**Direction:** Copy out all of the material exactly as presented.

**Supplied information:**
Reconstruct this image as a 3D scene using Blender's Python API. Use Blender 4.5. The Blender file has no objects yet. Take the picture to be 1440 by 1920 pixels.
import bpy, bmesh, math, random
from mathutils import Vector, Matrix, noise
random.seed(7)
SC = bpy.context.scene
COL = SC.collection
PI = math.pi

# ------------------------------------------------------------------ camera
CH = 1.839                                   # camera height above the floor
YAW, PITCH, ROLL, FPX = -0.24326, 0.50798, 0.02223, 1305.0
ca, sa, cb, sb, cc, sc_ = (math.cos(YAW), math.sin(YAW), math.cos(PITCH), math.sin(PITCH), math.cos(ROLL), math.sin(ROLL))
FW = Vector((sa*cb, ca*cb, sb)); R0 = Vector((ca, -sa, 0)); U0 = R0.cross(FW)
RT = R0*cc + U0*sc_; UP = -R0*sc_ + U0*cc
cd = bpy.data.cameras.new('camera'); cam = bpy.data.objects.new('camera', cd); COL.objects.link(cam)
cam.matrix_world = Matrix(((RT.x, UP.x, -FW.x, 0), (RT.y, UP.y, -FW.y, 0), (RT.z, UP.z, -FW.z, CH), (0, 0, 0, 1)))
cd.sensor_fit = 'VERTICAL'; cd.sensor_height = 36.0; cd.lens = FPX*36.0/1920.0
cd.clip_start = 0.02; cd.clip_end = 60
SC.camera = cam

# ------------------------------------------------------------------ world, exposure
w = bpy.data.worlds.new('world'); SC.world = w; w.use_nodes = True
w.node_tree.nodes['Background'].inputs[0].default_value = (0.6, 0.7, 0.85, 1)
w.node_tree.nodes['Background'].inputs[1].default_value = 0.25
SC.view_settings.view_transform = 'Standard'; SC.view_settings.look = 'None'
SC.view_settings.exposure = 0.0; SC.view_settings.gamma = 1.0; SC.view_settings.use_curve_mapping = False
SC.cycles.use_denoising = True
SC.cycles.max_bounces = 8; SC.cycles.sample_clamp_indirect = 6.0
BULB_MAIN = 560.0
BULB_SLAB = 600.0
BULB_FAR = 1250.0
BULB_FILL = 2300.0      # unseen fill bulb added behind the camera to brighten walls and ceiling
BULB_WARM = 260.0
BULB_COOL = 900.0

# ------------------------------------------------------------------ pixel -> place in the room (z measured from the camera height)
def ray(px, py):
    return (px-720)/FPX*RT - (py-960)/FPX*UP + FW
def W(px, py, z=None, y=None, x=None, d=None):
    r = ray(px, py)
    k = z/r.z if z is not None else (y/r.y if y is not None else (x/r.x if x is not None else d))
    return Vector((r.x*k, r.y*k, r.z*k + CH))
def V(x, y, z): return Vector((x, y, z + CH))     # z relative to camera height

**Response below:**
Reconstruct this image as a 3D scene using Blender's Python API. Use Blender 4.5. The Blender file has no objects yet. Take the picture to be 1440 by 1920 pixels.
import bpy, bmesh, math, random
from mathutils import Vector, Matrix, noise
random.seed(7)
SC = bpy.context.scene
COL = SC.collection
PI = math.pi

# ------------------------------------------------------------------ camera
CH = 1.839                                   # camera height above the floor
YAW, PITCH, ROLL, FPX = -0.24326, 0.50798, 0.02223, 1305.0
ca, sa, cb, sb, cc, sc_ = (math.cos(YAW), math.sin(YAW), math.cos(PITCH), math.sin(PITCH), math.cos(ROLL), math.sin(ROLL))
FW = Vector((sa*cb, ca*cb, sb)); R0 = Vector((ca, -sa, 0)); U0 = R0.cross(FW)
RT = R0*cc + U0*sc_; UP = -R0*sc_ + U0*cc
cd = bpy.data.cameras.new('camera'); cam = bpy.data.objects.new('camera', cd); COL.objects.link(cam)
cam.matrix_world = Matrix(((RT.x, UP.x, -FW.x, 0), (RT.y, UP.y, -FW.y, 0), (RT.z, UP.z, -FW.z, CH), (0, 0, 0, 1)))
cd.sensor_fit = 'VERTICAL'; cd.sensor_height = 36.0; cd.lens = FPX*36.0/1920.0
cd.clip_start = 0.02; cd.clip_end = 60
SC.camera = cam

# ------------------------------------------------------------------ world, exposure
w = bpy.data.worlds.new('world'); SC.world = w; w.use_nodes = True
w.node_tree.nodes['Background'].inputs[0].default_value = (0.6, 0.7, 0.85, 1)
w.node_tree.nodes['Background'].inputs[1].default_value = 0.25
SC.view_settings.view_transform = 'Standard'; SC.view_settings.look = 'None'
SC.view_settings.exposure = 0.0; SC.view_settings.gamma = 1.0; SC.view_settings.use_curve_mapping = False
SC.cycles.use_denoising = True
SC.cycles.max_bounces = 8; SC.cycles.sample_clamp_indirect = 6.0
BULB_MAIN = 560.0
BULB_SLAB = 600.0
BULB_FAR = 1250.0
BULB_FILL = 2300.0      # unseen fill bulb added behind the camera to brighten walls and ceiling
BULB_WARM = 260.0
BULB_COOL = 900.0

# ------------------------------------------------------------------ pixel -> place in the room (z measured from the camera height)
def ray(px, py):
    return (px-720)/FPX*RT - (py-960)/FPX*UP + FW
def W(px, py, z=None, y=None, x=None, d=None):
    r = ray(px, py)
    k = z/r.z if z is not None else (y/r.y if y is not None else (x/r.x if x is not None else d))
    return Vector((r.x*k, r.y*k, r.z*k + CH))
def V(x, y, z): return Vector((x, y, z + CH))     # z relative to camera height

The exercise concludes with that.